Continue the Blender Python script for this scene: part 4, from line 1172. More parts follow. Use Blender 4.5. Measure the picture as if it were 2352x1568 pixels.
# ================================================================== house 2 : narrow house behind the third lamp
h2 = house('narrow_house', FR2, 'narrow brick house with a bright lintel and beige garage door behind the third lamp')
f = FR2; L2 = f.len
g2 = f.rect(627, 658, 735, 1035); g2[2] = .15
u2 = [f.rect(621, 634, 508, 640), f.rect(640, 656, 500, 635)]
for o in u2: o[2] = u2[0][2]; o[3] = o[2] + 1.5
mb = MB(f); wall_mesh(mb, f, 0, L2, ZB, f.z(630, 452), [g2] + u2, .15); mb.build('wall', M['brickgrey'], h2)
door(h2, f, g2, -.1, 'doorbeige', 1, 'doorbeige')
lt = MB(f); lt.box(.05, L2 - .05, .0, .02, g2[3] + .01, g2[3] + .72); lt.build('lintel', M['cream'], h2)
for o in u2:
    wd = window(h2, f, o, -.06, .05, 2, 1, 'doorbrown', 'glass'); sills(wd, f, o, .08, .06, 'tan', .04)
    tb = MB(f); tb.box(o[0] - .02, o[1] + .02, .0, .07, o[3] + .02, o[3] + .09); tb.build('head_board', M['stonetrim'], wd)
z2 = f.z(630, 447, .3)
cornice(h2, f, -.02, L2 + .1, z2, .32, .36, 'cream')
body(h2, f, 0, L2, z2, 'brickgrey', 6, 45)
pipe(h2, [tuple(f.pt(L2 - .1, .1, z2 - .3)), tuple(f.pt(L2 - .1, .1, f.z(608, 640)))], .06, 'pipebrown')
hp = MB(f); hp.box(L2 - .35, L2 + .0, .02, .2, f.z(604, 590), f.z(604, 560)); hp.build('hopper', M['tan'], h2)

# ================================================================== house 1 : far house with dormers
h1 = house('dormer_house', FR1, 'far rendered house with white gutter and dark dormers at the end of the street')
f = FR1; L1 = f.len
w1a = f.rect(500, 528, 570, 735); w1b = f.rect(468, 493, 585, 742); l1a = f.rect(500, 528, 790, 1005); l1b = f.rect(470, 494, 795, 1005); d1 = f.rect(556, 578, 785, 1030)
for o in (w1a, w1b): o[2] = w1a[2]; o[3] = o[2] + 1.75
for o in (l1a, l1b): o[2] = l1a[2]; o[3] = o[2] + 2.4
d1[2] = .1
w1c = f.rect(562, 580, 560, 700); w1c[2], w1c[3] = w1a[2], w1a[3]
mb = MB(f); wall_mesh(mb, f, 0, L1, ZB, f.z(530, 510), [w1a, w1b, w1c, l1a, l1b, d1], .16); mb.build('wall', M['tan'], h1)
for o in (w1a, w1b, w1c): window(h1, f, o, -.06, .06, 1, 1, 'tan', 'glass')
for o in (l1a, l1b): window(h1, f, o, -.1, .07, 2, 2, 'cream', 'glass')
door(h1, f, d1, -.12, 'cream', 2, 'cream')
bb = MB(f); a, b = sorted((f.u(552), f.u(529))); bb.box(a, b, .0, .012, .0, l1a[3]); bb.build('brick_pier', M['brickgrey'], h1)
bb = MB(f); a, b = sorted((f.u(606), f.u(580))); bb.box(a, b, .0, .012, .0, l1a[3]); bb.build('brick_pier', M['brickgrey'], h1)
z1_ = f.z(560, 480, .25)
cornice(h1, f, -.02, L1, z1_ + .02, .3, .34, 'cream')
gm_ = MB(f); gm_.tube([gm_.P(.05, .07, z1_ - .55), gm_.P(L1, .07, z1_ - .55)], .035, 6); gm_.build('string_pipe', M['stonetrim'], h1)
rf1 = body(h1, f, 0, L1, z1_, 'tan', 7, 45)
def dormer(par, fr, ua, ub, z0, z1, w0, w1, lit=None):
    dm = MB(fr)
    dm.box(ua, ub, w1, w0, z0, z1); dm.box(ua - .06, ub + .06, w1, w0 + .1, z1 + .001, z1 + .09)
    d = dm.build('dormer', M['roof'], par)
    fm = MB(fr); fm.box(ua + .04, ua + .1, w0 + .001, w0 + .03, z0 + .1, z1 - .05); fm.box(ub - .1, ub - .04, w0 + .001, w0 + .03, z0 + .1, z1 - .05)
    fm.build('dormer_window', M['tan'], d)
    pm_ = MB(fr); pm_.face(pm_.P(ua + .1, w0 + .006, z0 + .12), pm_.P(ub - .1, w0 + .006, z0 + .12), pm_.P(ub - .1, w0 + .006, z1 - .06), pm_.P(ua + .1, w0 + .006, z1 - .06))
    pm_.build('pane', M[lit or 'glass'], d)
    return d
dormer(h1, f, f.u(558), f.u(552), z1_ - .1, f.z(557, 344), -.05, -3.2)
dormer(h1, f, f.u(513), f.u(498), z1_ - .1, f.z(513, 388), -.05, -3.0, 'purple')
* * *
Retype the material in full, character for character.

Continue the Blender Python script for this scene: part 4, from line 1172. More parts follow. Use Blender 4.5. Measure the picture as if it were 2352x1568 pixels.
# ================================================================== house 2 : narrow house behind the third lamp
h2 = house('narrow_house', FR2, 'narrow brick house with a bright lintel and beige garage door behind the third lamp')
f = FR2; L2 = f.len
g2 = f.rect(627, 658, 735, 1035); g2[2] = .15
u2 = [f.rect(621, 634, 508, 640), f.rect(640, 656, 500, 635)]
for o in u2: o[2] = u2[0][2]; o[3] = o[2] + 1.5
mb = MB(f); wall_mesh(mb, f, 0, L2, ZB, f.z(630, 452), [g2] + u2, .15); mb.build('wall', M['brickgrey'], h2)
door(h2, f, g2, -.1, 'doorbeige', 1, 'doorbeige')
lt = MB(f); lt.box(.05, L2 - .05, .0, .02, g2[3] + .01, g2[3] + .72); lt.build('lintel', M['cream'], h2)
for o in u2:
    wd = window(h2, f, o, -.06, .05, 2, 1, 'doorbrown', 'glass'); sills(wd, f, o, .08, .06, 'tan', .04)
    tb = MB(f); tb.box(o[0] - .02, o[1] + .02, .0, .07, o[3] + .02, o[3] + .09); tb.build('head_board', M['stonetrim'], wd)
z2 = f.z(630, 447, .3)
cornice(h2, f, -.02, L2 + .1, z2, .32, .36, 'cream')
body(h2, f, 0, L2, z2, 'brickgrey', 6, 45)
pipe(h2, [tuple(f.pt(L2 - .1, .1, z2 - .3)), tuple(f.pt(L2 - .1, .1, f.z(608, 640)))], .06, 'pipebrown')
hp = MB(f); hp.box(L2 - .35, L2 + .0, .02, .2, f.z(604, 590), f.z(604, 560)); hp.build('hopper', M['tan'], h2)

# ================================================================== house 1 : far house with dormers
h1 = house('dormer_house', FR1, 'far rendered house with white gutter and dark dormers at the end of the street')
f = FR1; L1 = f.len
w1a = f.rect(500, 528, 570, 735); w1b = f.rect(468, 493, 585, 742); l1a = f.rect(500, 528, 790, 1005); l1b = f.rect(470, 494, 795, 1005); d1 = f.rect(556, 578, 785, 1030)
for o in (w1a, w1b): o[2] = w1a[2]; o[3] = o[2] + 1.75
for o in (l1a, l1b): o[2] = l1a[2]; o[3] = o[2] + 2.4
d1[2] = .1
w1c = f.rect(562, 580, 560, 700); w1c[2], w1c[3] = w1a[2], w1a[3]
mb = MB(f); wall_mesh(mb, f, 0, L1, ZB, f.z(530, 510), [w1a, w1b, w1c, l1a, l1b, d1], .16); mb.build('wall', M['tan'], h1)
for o in (w1a, w1b, w1c): window(h1, f, o, -.06, .06, 1, 1, 'tan', 'glass')
for o in (l1a, l1b): window(h1, f, o, -.1, .07, 2, 2, 'cream', 'glass')
door(h1, f, d1, -.12, 'cream', 2, 'cream')
bb = MB(f); a, b = sorted((f.u(552), f.u(529))); bb.box(a, b, .0, .012, .0, l1a[3]); bb.build('brick_pier', M['brickgrey'], h1)
bb = MB(f); a, b = sorted((f.u(606), f.u(580))); bb.box(a, b, .0, .012, .0, l1a[3]); bb.build('brick_pier', M['brickgrey'], h1)
z1_ = f.z(560, 480, .25)
cornice(h1, f, -.02, L1, z1_ + .02, .3, .34, 'cream')
gm_ = MB(f); gm_.tube([gm_.P(.05, .07, z1_ - .55), gm_.P(L1, .07, z1_ - .55)], .035, 6); gm_.build('string_pipe', M['stonetrim'], h1)
rf1 = body(h1, f, 0, L1, z1_, 'tan', 7, 45)
def dormer(par, fr, ua, ub, z0, z1, w0, w1, lit=None):
    dm = MB(fr)
    dm.box(ua, ub, w1, w0, z0, z1); dm.box(ua - .06, ub + .06, w1, w0 + .1, z1 + .001, z1 + .09)
    d = dm.build('dormer', M['roof'], par)
    fm = MB(fr); fm.box(ua + .04, ua + .1, w0 + .001, w0 + .03, z0 + .1, z1 - .05); fm.box(ub - .1, ub - .04, w0 + .001, w0 + .03, z0 + .1, z1 - .05)
    fm.build('dormer_window', M['tan'], d)
    pm_ = MB(fr); pm_.face(pm_.P(ua + .1, w0 + .006, z0 + .12), pm_.P(ub - .1, w0 + .006, z0 + .12), pm_.P(ub - .1, w0 + .006, z1 - .06), pm_.P(ua + .1, w0 + .006, z1 - .06))
    pm_.build('pane', M[lit or 'glass'], d)
    return d
dormer(h1, f, f.u(558), f.u(552), z1_ - .1, f.z(557, 344), -.05, -3.2)
dormer(h1, f, f.u(513), f.u(498), z1_ - .1, f.z(513, 388), -.05, -3.0, 'purple')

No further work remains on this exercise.